* **AIM**
Which lines have the string "Write"? Copy all of them from the entries below.

* **MATERIAL SHOWN**
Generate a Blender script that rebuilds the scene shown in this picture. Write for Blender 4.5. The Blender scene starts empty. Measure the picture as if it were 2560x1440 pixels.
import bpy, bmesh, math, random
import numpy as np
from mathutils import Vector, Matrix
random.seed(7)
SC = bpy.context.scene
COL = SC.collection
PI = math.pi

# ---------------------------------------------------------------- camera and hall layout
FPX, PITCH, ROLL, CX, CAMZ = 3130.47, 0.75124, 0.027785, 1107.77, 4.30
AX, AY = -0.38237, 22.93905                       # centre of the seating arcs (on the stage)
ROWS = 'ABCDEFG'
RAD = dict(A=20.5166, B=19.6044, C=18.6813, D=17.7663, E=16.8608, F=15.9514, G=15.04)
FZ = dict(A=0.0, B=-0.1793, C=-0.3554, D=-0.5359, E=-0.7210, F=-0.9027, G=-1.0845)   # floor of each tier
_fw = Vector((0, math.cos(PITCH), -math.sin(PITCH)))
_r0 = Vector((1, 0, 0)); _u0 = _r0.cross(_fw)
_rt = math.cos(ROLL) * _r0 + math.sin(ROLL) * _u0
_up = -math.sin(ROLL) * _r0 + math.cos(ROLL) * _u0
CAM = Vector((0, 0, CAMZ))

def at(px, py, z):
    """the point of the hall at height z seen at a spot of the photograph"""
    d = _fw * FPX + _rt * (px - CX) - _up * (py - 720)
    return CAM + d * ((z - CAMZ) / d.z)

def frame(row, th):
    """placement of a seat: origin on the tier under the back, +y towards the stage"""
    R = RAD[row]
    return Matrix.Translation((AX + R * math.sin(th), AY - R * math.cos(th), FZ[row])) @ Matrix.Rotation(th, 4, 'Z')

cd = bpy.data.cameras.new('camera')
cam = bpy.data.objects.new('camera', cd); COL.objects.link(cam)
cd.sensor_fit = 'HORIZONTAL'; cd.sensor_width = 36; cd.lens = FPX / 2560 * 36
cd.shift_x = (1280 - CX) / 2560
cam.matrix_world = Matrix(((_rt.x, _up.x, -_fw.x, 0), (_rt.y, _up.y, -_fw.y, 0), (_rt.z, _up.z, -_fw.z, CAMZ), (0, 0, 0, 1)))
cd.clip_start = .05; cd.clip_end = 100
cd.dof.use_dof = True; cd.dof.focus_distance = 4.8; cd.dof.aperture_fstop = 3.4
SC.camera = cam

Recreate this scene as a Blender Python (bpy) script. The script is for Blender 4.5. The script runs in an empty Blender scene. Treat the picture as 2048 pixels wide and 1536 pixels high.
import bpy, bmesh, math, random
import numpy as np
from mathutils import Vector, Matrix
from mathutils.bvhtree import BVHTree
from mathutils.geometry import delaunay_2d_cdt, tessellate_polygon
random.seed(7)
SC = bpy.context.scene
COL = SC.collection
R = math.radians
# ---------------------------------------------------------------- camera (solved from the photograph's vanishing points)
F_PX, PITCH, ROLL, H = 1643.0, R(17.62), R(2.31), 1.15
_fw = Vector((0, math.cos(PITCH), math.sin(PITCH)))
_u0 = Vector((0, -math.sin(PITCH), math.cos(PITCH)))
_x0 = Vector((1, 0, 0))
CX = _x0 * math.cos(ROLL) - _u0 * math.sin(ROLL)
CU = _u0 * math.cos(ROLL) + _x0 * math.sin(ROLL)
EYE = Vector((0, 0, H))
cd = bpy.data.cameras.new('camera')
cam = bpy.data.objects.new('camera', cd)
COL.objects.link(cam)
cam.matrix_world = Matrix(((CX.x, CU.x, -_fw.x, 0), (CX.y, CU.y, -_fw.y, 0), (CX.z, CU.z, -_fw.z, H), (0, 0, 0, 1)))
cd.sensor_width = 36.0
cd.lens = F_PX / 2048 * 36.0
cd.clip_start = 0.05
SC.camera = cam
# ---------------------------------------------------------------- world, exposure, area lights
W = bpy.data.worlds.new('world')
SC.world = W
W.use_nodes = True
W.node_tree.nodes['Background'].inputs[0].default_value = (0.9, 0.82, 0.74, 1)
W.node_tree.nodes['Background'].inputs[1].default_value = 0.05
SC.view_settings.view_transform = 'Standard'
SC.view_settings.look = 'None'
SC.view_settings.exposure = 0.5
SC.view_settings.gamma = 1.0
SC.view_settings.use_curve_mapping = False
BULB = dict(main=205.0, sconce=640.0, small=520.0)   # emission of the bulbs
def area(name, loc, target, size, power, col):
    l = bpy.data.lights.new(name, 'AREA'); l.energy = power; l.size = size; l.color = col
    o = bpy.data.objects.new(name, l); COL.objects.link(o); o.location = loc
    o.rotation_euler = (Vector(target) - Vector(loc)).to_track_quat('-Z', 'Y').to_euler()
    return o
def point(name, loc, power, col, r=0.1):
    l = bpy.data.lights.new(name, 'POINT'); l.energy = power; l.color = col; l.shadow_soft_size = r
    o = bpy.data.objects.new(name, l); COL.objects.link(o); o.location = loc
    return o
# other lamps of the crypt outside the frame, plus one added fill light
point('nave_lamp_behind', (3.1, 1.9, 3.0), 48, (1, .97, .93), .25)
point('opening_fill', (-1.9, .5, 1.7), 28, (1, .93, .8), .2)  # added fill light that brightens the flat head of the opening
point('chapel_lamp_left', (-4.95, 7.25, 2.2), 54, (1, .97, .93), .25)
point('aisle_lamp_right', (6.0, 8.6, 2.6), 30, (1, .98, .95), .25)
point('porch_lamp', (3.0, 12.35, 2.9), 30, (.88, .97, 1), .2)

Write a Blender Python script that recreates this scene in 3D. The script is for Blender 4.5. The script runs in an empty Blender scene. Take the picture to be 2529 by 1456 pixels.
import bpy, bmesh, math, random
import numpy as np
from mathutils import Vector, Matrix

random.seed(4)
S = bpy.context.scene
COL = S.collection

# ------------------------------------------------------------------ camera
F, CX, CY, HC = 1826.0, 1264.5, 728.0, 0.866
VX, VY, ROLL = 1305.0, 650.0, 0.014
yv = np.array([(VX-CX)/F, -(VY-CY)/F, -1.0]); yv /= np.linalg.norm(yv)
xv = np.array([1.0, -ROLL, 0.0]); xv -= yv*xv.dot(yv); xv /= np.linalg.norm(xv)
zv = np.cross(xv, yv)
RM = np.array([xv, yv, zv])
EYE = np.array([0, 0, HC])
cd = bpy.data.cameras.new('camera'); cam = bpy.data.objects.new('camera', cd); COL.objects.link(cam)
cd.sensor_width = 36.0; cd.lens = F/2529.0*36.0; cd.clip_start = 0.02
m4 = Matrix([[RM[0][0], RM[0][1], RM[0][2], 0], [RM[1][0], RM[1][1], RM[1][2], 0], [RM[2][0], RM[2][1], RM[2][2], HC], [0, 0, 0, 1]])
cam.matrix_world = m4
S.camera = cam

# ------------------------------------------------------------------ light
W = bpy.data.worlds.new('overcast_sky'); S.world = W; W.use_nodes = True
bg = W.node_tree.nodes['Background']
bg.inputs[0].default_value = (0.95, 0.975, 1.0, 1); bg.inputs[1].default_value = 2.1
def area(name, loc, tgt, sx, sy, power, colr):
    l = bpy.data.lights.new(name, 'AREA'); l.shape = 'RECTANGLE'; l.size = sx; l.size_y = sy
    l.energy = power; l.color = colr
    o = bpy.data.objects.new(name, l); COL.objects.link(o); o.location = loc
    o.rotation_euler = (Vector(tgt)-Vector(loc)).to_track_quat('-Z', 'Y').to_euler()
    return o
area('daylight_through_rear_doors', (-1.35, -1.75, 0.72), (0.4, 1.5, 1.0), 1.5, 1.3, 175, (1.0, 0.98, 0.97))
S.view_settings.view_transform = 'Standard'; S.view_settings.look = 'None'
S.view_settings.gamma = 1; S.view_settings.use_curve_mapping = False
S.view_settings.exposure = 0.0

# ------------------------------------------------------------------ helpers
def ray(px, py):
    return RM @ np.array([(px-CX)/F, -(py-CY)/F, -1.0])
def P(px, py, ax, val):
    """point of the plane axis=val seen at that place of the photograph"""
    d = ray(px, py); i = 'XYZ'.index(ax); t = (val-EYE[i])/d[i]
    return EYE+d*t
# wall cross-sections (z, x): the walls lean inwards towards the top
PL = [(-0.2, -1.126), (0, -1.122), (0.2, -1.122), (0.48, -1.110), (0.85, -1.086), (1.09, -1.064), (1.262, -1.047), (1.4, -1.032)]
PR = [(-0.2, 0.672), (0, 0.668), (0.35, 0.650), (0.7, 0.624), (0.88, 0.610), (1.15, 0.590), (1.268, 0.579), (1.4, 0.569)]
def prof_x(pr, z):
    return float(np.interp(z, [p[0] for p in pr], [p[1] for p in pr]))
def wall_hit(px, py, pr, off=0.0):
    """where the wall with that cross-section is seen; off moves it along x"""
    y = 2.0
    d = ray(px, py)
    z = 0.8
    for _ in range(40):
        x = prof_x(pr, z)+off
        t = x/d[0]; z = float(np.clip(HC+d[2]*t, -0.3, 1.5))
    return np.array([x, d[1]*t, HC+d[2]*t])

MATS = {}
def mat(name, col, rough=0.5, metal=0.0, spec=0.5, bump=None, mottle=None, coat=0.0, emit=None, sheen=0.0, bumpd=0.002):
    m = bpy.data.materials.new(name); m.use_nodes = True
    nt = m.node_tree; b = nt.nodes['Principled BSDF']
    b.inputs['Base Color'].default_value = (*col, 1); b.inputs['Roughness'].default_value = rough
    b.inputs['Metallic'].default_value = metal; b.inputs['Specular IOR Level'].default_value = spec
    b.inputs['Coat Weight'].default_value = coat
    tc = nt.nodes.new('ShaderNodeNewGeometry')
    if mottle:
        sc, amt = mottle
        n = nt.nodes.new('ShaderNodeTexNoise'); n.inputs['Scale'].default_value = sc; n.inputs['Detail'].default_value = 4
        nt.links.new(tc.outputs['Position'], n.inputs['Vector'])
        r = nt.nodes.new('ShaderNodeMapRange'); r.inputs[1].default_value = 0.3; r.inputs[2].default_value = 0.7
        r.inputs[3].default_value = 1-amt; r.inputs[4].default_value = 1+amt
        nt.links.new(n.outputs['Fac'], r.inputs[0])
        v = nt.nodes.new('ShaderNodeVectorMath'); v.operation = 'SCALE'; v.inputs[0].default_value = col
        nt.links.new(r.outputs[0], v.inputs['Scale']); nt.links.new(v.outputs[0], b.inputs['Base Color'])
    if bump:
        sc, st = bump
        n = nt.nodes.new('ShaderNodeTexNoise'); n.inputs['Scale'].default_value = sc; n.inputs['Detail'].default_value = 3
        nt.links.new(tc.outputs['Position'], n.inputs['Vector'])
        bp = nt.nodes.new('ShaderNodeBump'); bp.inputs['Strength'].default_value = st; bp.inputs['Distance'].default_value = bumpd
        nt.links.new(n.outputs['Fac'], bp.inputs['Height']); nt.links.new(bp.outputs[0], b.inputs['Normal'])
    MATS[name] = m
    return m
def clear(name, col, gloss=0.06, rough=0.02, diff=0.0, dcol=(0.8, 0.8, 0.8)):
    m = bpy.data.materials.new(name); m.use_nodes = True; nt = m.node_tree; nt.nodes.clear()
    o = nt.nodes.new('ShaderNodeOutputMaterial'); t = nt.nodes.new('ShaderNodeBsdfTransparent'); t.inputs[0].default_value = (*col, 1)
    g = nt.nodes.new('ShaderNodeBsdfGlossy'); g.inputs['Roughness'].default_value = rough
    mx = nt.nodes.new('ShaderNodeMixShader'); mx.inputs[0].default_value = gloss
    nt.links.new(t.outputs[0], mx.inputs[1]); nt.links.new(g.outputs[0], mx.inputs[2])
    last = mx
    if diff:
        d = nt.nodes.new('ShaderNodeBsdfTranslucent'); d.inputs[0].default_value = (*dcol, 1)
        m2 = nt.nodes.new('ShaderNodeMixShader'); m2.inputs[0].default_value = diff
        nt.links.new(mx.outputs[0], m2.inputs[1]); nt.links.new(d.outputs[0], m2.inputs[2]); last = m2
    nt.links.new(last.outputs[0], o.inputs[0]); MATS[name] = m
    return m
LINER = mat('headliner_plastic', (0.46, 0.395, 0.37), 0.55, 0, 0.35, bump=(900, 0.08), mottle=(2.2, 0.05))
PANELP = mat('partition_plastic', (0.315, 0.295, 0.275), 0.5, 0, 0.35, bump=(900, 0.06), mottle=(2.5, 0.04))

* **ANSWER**
Generate a Blender script that rebuilds the scene shown in this picture. Write for Blender 4.5. The Blender scene starts empty. Measure the picture as if it were 2560x1440 pixels.
Write a Blender Python script that recreates this scene in 3D. The script is for Blender 4.5. The script runs in an empty Blender scene. Take the picture to be 2529 by 1456 pixels.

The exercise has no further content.